■ **DATA LISTING**
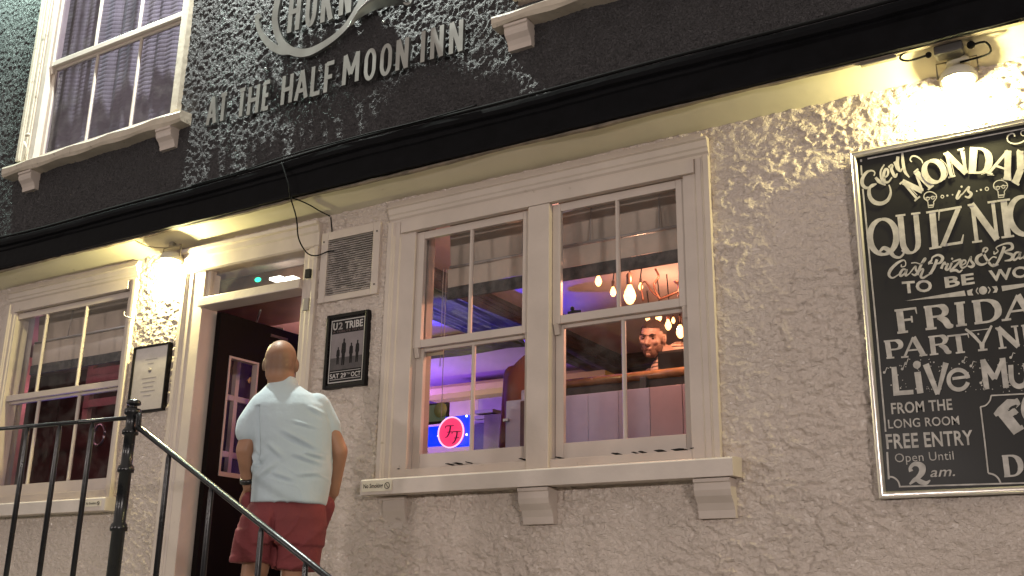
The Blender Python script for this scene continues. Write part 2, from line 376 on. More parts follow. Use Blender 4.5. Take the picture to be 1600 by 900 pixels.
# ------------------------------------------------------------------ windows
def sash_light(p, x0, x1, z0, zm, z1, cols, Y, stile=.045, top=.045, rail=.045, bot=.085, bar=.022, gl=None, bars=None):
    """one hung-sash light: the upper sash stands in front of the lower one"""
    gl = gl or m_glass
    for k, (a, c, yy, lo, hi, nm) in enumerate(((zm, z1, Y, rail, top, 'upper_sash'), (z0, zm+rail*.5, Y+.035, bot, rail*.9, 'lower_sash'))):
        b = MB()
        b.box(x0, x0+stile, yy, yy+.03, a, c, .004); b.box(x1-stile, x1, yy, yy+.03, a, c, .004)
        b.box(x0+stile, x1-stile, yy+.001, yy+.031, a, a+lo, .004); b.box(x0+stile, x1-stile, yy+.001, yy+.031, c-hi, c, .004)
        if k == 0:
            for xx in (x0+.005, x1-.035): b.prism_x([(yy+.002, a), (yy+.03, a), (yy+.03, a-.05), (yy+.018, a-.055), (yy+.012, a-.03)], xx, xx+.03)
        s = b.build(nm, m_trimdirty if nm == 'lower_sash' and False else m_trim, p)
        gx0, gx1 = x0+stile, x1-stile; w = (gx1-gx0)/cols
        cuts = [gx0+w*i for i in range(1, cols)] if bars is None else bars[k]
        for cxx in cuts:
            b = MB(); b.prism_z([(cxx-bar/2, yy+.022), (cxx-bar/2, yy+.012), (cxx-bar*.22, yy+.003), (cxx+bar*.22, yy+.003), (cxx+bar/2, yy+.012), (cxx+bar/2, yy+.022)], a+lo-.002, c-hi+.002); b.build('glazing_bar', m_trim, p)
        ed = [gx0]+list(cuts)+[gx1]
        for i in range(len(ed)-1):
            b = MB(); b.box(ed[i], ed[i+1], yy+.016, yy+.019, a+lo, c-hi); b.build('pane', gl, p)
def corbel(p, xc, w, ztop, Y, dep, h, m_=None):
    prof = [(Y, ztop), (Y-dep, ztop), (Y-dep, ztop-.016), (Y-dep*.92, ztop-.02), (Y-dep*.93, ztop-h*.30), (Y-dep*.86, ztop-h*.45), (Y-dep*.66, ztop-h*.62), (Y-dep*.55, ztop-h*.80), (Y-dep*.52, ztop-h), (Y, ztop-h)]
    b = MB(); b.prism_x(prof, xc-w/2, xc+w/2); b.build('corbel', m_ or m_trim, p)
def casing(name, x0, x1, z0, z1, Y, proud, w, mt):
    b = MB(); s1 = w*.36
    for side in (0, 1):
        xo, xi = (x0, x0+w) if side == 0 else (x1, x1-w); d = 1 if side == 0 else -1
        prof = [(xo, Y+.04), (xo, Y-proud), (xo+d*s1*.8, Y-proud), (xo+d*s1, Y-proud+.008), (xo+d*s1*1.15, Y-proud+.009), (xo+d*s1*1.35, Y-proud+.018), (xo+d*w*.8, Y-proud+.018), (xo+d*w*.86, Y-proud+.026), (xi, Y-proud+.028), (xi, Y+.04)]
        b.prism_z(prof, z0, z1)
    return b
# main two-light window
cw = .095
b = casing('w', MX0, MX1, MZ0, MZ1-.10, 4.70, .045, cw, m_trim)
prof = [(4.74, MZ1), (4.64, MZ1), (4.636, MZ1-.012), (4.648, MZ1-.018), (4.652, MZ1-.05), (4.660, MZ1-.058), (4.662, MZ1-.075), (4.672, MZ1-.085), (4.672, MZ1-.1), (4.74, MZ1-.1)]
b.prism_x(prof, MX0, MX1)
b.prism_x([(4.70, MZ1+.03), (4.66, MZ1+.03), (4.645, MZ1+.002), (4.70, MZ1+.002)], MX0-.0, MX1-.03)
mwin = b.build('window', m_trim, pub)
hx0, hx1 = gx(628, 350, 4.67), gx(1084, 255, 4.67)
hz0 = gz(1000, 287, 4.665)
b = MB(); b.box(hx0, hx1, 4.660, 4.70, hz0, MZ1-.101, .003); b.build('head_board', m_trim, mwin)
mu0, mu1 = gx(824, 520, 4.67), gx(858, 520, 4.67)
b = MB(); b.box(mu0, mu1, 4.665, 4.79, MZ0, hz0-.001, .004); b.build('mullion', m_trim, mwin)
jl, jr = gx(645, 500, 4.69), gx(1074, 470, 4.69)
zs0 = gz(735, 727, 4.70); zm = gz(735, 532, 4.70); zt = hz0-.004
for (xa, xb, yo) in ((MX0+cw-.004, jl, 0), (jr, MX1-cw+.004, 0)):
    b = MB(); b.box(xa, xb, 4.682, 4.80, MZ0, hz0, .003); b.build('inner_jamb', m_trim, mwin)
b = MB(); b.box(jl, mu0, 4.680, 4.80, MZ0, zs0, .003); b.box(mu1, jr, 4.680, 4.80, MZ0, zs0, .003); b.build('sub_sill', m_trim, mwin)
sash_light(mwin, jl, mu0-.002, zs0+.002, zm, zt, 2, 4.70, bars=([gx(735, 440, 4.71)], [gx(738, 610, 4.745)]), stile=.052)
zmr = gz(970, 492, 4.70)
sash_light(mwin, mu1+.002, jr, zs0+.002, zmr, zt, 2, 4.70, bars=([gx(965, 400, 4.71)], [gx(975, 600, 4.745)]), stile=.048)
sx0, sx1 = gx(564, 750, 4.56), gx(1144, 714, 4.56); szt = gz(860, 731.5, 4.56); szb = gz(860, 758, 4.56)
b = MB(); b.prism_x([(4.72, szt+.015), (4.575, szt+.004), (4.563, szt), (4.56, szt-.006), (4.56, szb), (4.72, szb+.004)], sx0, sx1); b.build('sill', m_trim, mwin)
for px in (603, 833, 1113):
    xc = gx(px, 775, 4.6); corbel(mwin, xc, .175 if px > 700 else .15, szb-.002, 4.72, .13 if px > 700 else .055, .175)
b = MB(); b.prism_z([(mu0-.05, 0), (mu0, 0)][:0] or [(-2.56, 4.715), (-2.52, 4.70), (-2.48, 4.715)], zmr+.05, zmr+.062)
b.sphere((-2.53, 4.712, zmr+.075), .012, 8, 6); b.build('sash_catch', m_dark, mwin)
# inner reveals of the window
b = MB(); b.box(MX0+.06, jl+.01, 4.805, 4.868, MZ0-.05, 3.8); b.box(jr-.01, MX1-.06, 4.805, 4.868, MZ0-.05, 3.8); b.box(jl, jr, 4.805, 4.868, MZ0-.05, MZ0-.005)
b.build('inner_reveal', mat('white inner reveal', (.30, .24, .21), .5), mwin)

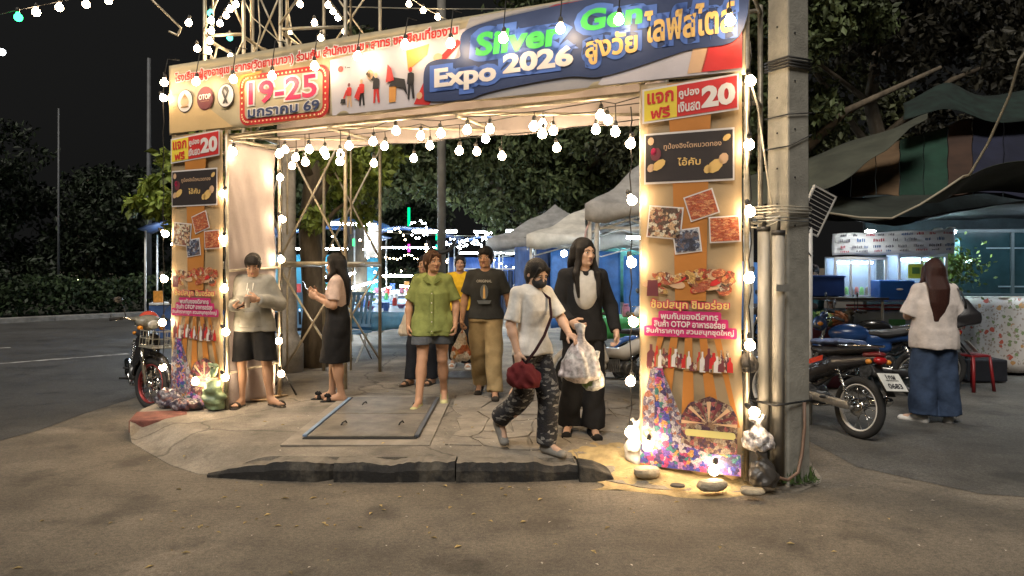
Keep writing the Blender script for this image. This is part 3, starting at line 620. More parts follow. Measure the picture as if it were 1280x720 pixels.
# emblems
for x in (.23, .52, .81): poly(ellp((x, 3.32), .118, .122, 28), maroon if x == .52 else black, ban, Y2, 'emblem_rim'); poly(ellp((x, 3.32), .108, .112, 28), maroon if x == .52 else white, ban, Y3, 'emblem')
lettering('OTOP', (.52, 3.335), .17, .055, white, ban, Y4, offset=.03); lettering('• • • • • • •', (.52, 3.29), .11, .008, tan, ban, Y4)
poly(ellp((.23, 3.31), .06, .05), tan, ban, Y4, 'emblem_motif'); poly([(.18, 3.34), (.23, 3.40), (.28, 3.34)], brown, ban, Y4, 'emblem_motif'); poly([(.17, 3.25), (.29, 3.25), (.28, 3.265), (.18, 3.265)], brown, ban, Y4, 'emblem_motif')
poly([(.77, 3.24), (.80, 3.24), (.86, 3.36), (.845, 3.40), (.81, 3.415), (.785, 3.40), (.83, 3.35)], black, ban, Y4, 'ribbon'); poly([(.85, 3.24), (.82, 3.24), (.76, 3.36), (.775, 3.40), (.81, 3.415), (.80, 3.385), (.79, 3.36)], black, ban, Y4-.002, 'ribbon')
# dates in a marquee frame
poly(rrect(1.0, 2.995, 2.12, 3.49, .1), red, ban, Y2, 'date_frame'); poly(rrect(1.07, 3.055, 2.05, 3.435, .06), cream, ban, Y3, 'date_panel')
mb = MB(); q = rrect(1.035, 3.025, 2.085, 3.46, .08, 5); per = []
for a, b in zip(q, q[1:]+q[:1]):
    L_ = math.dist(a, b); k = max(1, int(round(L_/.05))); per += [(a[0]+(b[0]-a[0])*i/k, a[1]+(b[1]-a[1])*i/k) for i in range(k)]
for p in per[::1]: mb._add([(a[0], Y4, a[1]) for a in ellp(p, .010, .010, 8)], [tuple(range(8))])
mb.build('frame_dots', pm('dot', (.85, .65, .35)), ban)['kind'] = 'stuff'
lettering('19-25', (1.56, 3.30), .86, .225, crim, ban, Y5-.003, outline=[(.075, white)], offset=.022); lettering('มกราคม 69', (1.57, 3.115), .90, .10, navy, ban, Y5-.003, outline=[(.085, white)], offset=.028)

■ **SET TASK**
Search the listing for the word "pixels" and return each line that holds it.

■ **EXERCISE RESPONSE**
The Blender Python script for this scene continues. Write part 2, from line 376 on. More parts follow. Use Blender 4.5. Take the picture to be 1600 by 900 pixels.
Keep writing the Blender script for this image. This is part 3, starting at line 620. More parts follow. Measure the picture as if it were 1280x720 pixels.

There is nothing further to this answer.